AIM: Return the full listing exactly as it is written.

MATERIAL PROVIDED:
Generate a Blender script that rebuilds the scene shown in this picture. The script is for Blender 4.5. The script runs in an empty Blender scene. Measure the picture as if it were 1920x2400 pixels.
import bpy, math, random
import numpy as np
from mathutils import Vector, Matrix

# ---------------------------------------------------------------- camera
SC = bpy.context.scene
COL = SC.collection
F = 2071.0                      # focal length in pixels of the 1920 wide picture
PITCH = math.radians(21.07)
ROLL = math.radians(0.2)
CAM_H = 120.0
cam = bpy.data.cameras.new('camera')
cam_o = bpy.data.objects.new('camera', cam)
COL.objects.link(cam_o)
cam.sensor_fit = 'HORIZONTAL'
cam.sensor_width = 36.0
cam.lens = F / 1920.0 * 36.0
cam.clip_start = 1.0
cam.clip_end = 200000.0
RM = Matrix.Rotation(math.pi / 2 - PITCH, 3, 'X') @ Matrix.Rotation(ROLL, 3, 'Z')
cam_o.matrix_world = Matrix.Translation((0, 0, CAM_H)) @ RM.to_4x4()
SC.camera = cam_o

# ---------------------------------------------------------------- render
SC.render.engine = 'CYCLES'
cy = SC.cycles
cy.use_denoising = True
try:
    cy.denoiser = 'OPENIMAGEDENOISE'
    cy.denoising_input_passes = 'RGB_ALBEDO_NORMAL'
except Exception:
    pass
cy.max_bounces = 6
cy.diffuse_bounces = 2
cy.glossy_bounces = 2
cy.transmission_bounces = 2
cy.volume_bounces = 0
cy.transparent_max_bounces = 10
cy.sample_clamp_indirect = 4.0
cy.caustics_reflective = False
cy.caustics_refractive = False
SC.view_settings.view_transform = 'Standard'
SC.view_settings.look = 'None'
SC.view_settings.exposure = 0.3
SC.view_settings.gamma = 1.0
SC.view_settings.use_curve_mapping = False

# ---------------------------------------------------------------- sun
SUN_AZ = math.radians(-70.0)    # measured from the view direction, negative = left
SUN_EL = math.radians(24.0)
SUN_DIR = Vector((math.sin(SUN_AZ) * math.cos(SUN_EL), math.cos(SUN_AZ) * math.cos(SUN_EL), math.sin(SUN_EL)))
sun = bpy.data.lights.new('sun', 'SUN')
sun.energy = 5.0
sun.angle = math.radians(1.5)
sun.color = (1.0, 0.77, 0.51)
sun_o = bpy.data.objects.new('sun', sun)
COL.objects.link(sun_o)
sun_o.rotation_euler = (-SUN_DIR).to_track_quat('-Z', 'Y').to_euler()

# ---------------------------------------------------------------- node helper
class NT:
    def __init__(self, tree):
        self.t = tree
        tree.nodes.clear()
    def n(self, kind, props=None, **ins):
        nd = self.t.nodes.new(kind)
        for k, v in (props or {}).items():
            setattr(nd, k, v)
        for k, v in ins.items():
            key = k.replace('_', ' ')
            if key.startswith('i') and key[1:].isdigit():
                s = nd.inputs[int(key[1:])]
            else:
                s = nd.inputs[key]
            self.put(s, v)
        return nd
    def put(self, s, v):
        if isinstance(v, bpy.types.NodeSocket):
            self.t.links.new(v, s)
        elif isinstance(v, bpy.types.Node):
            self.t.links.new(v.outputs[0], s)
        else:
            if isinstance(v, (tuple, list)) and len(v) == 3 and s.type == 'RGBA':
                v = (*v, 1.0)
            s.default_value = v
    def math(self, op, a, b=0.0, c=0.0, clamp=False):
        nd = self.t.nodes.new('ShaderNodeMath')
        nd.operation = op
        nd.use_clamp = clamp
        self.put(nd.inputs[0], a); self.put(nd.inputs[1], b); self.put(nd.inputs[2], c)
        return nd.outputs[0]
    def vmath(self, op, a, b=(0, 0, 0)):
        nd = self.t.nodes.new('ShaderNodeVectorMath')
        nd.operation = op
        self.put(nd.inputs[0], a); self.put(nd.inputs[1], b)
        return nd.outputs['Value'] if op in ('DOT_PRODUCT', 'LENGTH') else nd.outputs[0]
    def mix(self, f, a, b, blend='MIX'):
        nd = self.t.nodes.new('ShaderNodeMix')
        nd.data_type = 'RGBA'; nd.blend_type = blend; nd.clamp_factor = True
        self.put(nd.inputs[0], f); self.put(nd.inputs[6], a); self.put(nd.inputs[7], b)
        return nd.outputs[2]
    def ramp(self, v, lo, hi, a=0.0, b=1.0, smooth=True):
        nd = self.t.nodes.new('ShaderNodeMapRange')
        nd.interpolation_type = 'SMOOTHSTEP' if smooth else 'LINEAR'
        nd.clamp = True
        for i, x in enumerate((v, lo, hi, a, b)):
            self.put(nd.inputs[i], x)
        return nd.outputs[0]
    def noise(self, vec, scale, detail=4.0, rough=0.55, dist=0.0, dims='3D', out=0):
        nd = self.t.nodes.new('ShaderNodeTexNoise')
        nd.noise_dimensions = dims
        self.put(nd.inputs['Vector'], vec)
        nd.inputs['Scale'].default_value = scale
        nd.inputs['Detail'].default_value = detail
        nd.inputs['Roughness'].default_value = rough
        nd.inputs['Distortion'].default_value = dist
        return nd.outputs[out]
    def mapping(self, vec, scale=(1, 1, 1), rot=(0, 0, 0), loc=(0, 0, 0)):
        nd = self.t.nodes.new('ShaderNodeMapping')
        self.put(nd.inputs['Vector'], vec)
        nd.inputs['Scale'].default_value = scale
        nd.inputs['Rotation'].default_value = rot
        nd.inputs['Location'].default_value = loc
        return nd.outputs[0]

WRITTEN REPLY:
Generate a Blender script that rebuilds the scene shown in this picture. The script is for Blender 4.5. The script runs in an empty Blender scene. Measure the picture as if it were 1920x2400 pixels.
import bpy, math, random
import numpy as np
from mathutils import Vector, Matrix

# ---------------------------------------------------------------- camera
SC = bpy.context.scene
COL = SC.collection
F = 2071.0                      # focal length in pixels of the 1920 wide picture
PITCH = math.radians(21.07)
ROLL = math.radians(0.2)
CAM_H = 120.0
cam = bpy.data.cameras.new('camera')
cam_o = bpy.data.objects.new('camera', cam)
COL.objects.link(cam_o)
cam.sensor_fit = 'HORIZONTAL'
cam.sensor_width = 36.0
cam.lens = F / 1920.0 * 36.0
cam.clip_start = 1.0
cam.clip_end = 200000.0
RM = Matrix.Rotation(math.pi / 2 - PITCH, 3, 'X') @ Matrix.Rotation(ROLL, 3, 'Z')
cam_o.matrix_world = Matrix.Translation((0, 0, CAM_H)) @ RM.to_4x4()
SC.camera = cam_o

# ---------------------------------------------------------------- render
SC.render.engine = 'CYCLES'
cy = SC.cycles
cy.use_denoising = True
try:
    cy.denoiser = 'OPENIMAGEDENOISE'
    cy.denoising_input_passes = 'RGB_ALBEDO_NORMAL'
except Exception:
    pass
cy.max_bounces = 6
cy.diffuse_bounces = 2
cy.glossy_bounces = 2
cy.transmission_bounces = 2
cy.volume_bounces = 0
cy.transparent_max_bounces = 10
cy.sample_clamp_indirect = 4.0
cy.caustics_reflective = False
cy.caustics_refractive = False
SC.view_settings.view_transform = 'Standard'
SC.view_settings.look = 'None'
SC.view_settings.exposure = 0.3
SC.view_settings.gamma = 1.0
SC.view_settings.use_curve_mapping = False

# ---------------------------------------------------------------- sun
SUN_AZ = math.radians(-70.0)    # measured from the view direction, negative = left
SUN_EL = math.radians(24.0)
SUN_DIR = Vector((math.sin(SUN_AZ) * math.cos(SUN_EL), math.cos(SUN_AZ) * math.cos(SUN_EL), math.sin(SUN_EL)))
sun = bpy.data.lights.new('sun', 'SUN')
sun.energy = 5.0
sun.angle = math.radians(1.5)
sun.color = (1.0, 0.77, 0.51)
sun_o = bpy.data.objects.new('sun', sun)
COL.objects.link(sun_o)
sun_o.rotation_euler = (-SUN_DIR).to_track_quat('-Z', 'Y').to_euler()

# ---------------------------------------------------------------- node helper
class NT:
    def __init__(self, tree):
        self.t = tree
        tree.nodes.clear()
    def n(self, kind, props=None, **ins):
        nd = self.t.nodes.new(kind)
        for k, v in (props or {}).items():
            setattr(nd, k, v)
        for k, v in ins.items():
            key = k.replace('_', ' ')
            if key.startswith('i') and key[1:].isdigit():
                s = nd.inputs[int(key[1:])]
            else:
                s = nd.inputs[key]
            self.put(s, v)
        return nd
    def put(self, s, v):
        if isinstance(v, bpy.types.NodeSocket):
            self.t.links.new(v, s)
        elif isinstance(v, bpy.types.Node):
            self.t.links.new(v.outputs[0], s)
        else:
            if isinstance(v, (tuple, list)) and len(v) == 3 and s.type == 'RGBA':
                v = (*v, 1.0)
            s.default_value = v
    def math(self, op, a, b=0.0, c=0.0, clamp=False):
        nd = self.t.nodes.new('ShaderNodeMath')
        nd.operation = op
        nd.use_clamp = clamp
        self.put(nd.inputs[0], a); self.put(nd.inputs[1], b); self.put(nd.inputs[2], c)
        return nd.outputs[0]
    def vmath(self, op, a, b=(0, 0, 0)):
        nd = self.t.nodes.new('ShaderNodeVectorMath')
        nd.operation = op
        self.put(nd.inputs[0], a); self.put(nd.inputs[1], b)
        return nd.outputs['Value'] if op in ('DOT_PRODUCT', 'LENGTH') else nd.outputs[0]
    def mix(self, f, a, b, blend='MIX'):
        nd = self.t.nodes.new('ShaderNodeMix')
        nd.data_type = 'RGBA'; nd.blend_type = blend; nd.clamp_factor = True
        self.put(nd.inputs[0], f); self.put(nd.inputs[6], a); self.put(nd.inputs[7], b)
        return nd.outputs[2]
    def ramp(self, v, lo, hi, a=0.0, b=1.0, smooth=True):
        nd = self.t.nodes.new('ShaderNodeMapRange')
        nd.interpolation_type = 'SMOOTHSTEP' if smooth else 'LINEAR'
        nd.clamp = True
        for i, x in enumerate((v, lo, hi, a, b)):
            self.put(nd.inputs[i], x)
        return nd.outputs[0]
    def noise(self, vec, scale, detail=4.0, rough=0.55, dist=0.0, dims='3D', out=0):
        nd = self.t.nodes.new('ShaderNodeTexNoise')
        nd.noise_dimensions = dims
        self.put(nd.inputs['Vector'], vec)
        nd.inputs['Scale'].default_value = scale
        nd.inputs['Detail'].default_value = detail
        nd.inputs['Roughness'].default_value = rough
        nd.inputs['Distortion'].default_value = dist
        return nd.outputs[out]
    def mapping(self, vec, scale=(1, 1, 1), rot=(0, 0, 0), loc=(0, 0, 0)):
        nd = self.t.nodes.new('ShaderNodeMapping')
        self.put(nd.inputs['Vector'], vec)
        nd.inputs['Scale'].default_value = scale
        nd.inputs['Rotation'].default_value = rot
        nd.inputs['Location'].default_value = loc
        return nd.outputs[0]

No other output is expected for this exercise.